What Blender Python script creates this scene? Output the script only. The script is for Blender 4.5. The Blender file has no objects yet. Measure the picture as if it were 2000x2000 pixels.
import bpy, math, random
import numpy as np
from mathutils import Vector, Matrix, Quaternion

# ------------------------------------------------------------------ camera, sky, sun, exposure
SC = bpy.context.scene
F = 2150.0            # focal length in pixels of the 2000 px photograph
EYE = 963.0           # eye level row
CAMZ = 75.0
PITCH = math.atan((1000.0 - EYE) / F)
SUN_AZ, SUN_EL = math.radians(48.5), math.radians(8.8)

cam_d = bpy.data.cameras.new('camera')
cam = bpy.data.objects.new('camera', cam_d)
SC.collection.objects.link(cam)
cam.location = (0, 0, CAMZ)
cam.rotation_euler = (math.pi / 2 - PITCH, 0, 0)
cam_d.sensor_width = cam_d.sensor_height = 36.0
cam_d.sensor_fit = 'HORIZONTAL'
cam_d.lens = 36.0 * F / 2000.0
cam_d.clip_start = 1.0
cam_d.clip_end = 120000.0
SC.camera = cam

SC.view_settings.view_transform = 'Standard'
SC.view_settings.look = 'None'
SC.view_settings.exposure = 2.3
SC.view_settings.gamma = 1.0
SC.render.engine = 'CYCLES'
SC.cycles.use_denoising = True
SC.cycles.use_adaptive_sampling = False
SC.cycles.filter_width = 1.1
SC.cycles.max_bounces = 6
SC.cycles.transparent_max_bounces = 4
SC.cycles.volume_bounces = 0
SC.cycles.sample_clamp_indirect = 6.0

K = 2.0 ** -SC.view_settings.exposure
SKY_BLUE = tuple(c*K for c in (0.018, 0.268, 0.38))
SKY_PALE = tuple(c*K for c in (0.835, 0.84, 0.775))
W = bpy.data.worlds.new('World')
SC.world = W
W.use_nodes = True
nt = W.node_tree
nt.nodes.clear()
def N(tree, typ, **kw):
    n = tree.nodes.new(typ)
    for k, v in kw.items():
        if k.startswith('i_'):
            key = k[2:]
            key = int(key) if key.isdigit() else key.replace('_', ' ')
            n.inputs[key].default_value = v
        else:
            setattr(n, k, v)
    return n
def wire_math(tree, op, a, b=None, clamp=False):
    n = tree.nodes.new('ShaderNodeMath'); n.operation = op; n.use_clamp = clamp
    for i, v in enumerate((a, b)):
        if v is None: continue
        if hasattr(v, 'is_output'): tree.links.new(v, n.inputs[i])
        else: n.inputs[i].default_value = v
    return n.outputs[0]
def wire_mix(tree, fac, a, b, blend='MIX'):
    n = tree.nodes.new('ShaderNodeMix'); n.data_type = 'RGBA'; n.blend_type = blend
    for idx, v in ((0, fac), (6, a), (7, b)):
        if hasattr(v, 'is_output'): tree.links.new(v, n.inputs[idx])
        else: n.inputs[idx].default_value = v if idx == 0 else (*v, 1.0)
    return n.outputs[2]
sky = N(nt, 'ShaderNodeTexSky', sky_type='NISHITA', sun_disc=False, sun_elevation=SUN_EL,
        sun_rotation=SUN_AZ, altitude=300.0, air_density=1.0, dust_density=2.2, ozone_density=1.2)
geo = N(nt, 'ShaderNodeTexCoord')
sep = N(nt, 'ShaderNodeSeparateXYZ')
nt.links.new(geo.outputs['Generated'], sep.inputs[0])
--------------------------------
WHAT YOU SHOULD DO:
Restate word for word only the lines running from the beginning of the data to the line holding "SC.cycles.sample_clamp_indirect = 6.0", both included.

EXERCISE RESPONSE:
What Blender Python script creates this scene? Output the script only. The script is for Blender 4.5. The Blender file has no objects yet. Measure the picture as if it were 2000x2000 pixels.
import bpy, math, random
import numpy as np
from mathutils import Vector, Matrix, Quaternion

# ------------------------------------------------------------------ camera, sky, sun, exposure
SC = bpy.context.scene
F = 2150.0            # focal length in pixels of the 2000 px photograph
EYE = 963.0           # eye level row
CAMZ = 75.0
PITCH = math.atan((1000.0 - EYE) / F)
SUN_AZ, SUN_EL = math.radians(48.5), math.radians(8.8)

cam_d = bpy.data.cameras.new('camera')
cam = bpy.data.objects.new('camera', cam_d)
SC.collection.objects.link(cam)
cam.location = (0, 0, CAMZ)
cam.rotation_euler = (math.pi / 2 - PITCH, 0, 0)
cam_d.sensor_width = cam_d.sensor_height = 36.0
cam_d.sensor_fit = 'HORIZONTAL'
cam_d.lens = 36.0 * F / 2000.0
cam_d.clip_start = 1.0
cam_d.clip_end = 120000.0
SC.camera = cam

SC.view_settings.view_transform = 'Standard'
SC.view_settings.look = 'None'
SC.view_settings.exposure = 2.3
SC.view_settings.gamma = 1.0
SC.render.engine = 'CYCLES'
SC.cycles.use_denoising = True
SC.cycles.use_adaptive_sampling = False
SC.cycles.filter_width = 1.1
SC.cycles.max_bounces = 6
SC.cycles.transparent_max_bounces = 4
SC.cycles.volume_bounces = 0
SC.cycles.sample_clamp_indirect = 6.0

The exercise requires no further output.